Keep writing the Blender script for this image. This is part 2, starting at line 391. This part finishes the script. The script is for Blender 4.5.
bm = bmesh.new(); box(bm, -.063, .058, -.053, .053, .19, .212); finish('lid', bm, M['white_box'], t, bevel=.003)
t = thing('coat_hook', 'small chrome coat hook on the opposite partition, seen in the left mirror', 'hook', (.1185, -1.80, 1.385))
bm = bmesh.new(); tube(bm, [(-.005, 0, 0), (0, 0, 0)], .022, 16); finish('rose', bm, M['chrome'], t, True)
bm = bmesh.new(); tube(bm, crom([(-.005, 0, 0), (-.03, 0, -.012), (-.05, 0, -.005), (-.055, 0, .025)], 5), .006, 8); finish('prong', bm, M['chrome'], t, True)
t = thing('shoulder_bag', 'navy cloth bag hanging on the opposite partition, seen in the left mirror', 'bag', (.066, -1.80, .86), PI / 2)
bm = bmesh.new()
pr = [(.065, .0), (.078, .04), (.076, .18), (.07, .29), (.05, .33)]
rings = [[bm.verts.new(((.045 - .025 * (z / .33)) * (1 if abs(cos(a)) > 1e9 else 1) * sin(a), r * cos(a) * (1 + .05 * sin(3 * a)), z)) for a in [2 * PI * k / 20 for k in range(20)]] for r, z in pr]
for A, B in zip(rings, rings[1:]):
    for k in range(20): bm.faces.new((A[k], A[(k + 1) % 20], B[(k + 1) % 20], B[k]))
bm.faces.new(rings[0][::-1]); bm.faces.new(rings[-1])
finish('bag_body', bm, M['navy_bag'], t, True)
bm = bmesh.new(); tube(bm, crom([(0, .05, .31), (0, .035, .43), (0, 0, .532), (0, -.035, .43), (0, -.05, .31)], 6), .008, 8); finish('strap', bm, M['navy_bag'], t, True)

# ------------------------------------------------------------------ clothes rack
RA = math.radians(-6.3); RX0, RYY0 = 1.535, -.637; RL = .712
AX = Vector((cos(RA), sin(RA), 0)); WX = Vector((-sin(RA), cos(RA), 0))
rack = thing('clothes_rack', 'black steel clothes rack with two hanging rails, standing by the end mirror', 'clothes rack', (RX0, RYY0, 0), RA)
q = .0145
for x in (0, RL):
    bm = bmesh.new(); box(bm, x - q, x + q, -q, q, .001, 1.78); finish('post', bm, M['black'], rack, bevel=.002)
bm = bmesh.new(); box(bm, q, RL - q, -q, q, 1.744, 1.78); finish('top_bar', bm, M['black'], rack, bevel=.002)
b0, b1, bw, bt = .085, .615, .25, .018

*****

§ DIRECTIVE
Your task is to return the full listing exactly as it was given.

§ ANSWER TO THE PROBLEM
Keep writing the Blender script for this image. This is part 2, starting at line 391. This part finishes the script. The script is for Blender 4.5.
bm = bmesh.new(); box(bm, -.063, .058, -.053, .053, .19, .212); finish('lid', bm, M['white_box'], t, bevel=.003)
t = thing('coat_hook', 'small chrome coat hook on the opposite partition, seen in the left mirror', 'hook', (.1185, -1.80, 1.385))
bm = bmesh.new(); tube(bm, [(-.005, 0, 0), (0, 0, 0)], .022, 16); finish('rose', bm, M['chrome'], t, True)
bm = bmesh.new(); tube(bm, crom([(-.005, 0, 0), (-.03, 0, -.012), (-.05, 0, -.005), (-.055, 0, .025)], 5), .006, 8); finish('prong', bm, M['chrome'], t, True)
t = thing('shoulder_bag', 'navy cloth bag hanging on the opposite partition, seen in the left mirror', 'bag', (.066, -1.80, .86), PI / 2)
bm = bmesh.new()
pr = [(.065, .0), (.078, .04), (.076, .18), (.07, .29), (.05, .33)]
rings = [[bm.verts.new(((.045 - .025 * (z / .33)) * (1 if abs(cos(a)) > 1e9 else 1) * sin(a), r * cos(a) * (1 + .05 * sin(3 * a)), z)) for a in [2 * PI * k / 20 for k in range(20)]] for r, z in pr]
for A, B in zip(rings, rings[1:]):
    for k in range(20): bm.faces.new((A[k], A[(k + 1) % 20], B[(k + 1) % 20], B[k]))
bm.faces.new(rings[0][::-1]); bm.faces.new(rings[-1])
finish('bag_body', bm, M['navy_bag'], t, True)
bm = bmesh.new(); tube(bm, crom([(0, .05, .31), (0, .035, .43), (0, 0, .532), (0, -.035, .43), (0, -.05, .31)], 6), .008, 8); finish('strap', bm, M['navy_bag'], t, True)

# ------------------------------------------------------------------ clothes rack
RA = math.radians(-6.3); RX0, RYY0 = 1.535, -.637; RL = .712
AX = Vector((cos(RA), sin(RA), 0)); WX = Vector((-sin(RA), cos(RA), 0))
rack = thing('clothes_rack', 'black steel clothes rack with two hanging rails, standing by the end mirror', 'clothes rack', (RX0, RYY0, 0), RA)
q = .0145
for x in (0, RL):
    bm = bmesh.new(); box(bm, x - q, x + q, -q, q, .001, 1.78); finish('post', bm, M['black'], rack, bevel=.002)
bm = bmesh.new(); box(bm, q, RL - q, -q, q, 1.744, 1.78); finish('top_bar', bm, M['black'], rack, bevel=.002)
b0, b1, bw, bt = .085, .615, .25, .018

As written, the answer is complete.